Enquanto se acreditar que o direito está limitado ao fenômeno legal, certamente nenhuma reforma por mais bem intencionada que possa ser, conseguirá resolver o problema da Justiça. É preciso, pois, uma mudança de forma de pensar e agir do juiz.
O crescimento dos direitos transindividuais, o aumento das demandas sociais e a complexidade da vida social em um país desigual e excludente como o Brasil, estão a reclamar novas posturas dos concretizadores do direito, o que infelizmente muitos deles ainda não se deram conta.
Parece evidente que as condições do atual modelo político-econômico mundial — caracterizado por um capitalismo monopolista globalizado — marcado por contradições sociais e crises específicas de legitimidade inerentes à sociedade burguesa, pelo exaurimento do modelo clássico liberal da tripartição dos poderes e pela incontida descrença da sociedade nos mecanismos tradicionais de representação política e de resolução dos conflitos sociais, têm levado a agudização da crise em praticamente todas as instituições, e o Judiciário dela não foi poupado, o que o tem desqualificado perante a sociedade, especialmente junto às pessoas mais humildes que muitas vezes não têm seque condições de entender qual é o verdadeiro papel desse Poder deixando-se levar, quase sempre, por informações não verdadeiras ou distorcidas.

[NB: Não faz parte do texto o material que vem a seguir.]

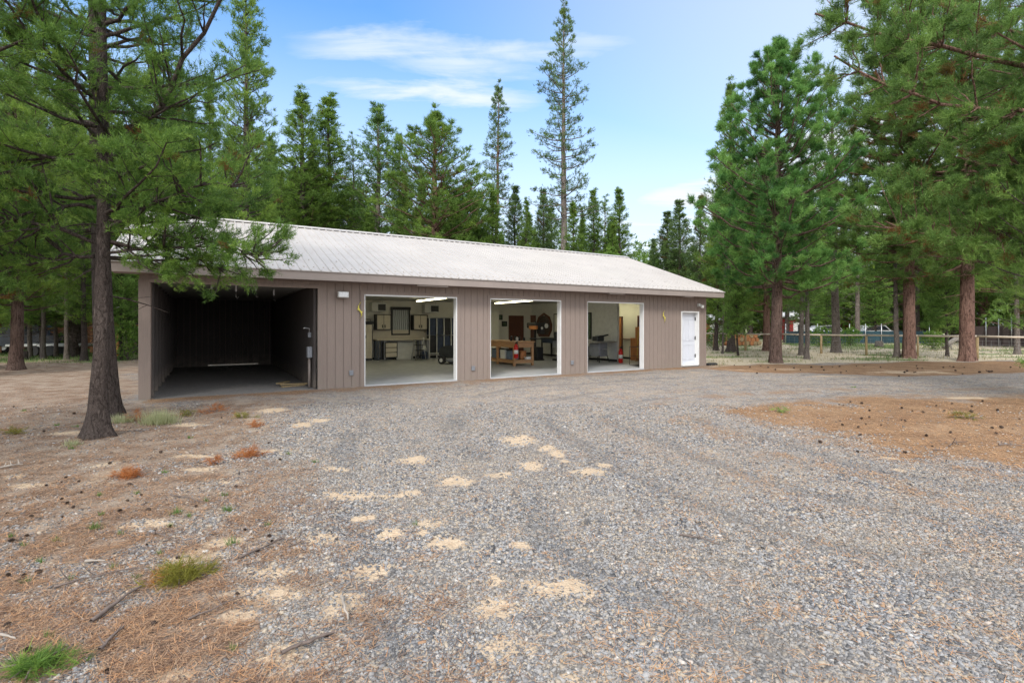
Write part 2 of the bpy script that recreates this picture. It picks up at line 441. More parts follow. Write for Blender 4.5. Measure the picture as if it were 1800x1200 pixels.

Em um Estado verdadeiramente democrático, se espera do Judiciário uma posição ativa e independente frente aos demais Poderes. O juiz não pode ser apenas a boca da lei ou autômato aplicador de súmulas: tem de ser a boca não só da lei, mas antes disso, do Direito, da Justiça.
Assim, é preciso estar atento a essa realidade para que a Reforma do Judiciário – que tanto tardou – possa ter a capacidade de, no campo da vida prática do jurisdicionado, produzir os efeitos efetivos e concretos que dela ele espera. E da postura do juiz, isso muito depende.